You know, at MIT on a mid-term exam in compiler design 20 years ago, I actually saw a question that was "Gotos are (a) good (b) bad". I was immediately alerted to the fact that Computer Science should probably be better named Computer Religion, since it's often more filled with unfounded religious dogmatism than with science. I believe goodness and badness are things that have to be context-relative. One can't just stop a sentence after the word "good" or "bad" without establishing a context and have anything other than a statement of religion. It may be that flatness is good for some unspecified purpose, and that if you specified that purpose we could talk about it more. But I won't give you unqualified Good® on no more than you've offered here.

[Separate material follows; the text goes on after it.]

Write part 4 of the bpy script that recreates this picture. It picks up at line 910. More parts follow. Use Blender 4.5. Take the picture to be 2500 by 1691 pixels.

• Meaningful error messages help.

I have to say I don't know where this comes from. Lisp has an error system capability that is unmatched by any other language I've seen, and has the best guidelines for writing error messages that I've seen anywhere also. If you want an abstract overview of its capabilities, see my paper Exceptional Situations in Lisp . It is not possible to make a programmable facility that leaves the programmer any discretion at all and not risk that someone will do something obscure, but (again) you can't blame the language for that. As a rule, Lisp error messages, in part because they are object-oriented, and in part because of the power of Lisp's powerful FORMAT facility for producing formatted output, seem to me to be much better than I get in other languages. So I'm not sure what you're talking about here.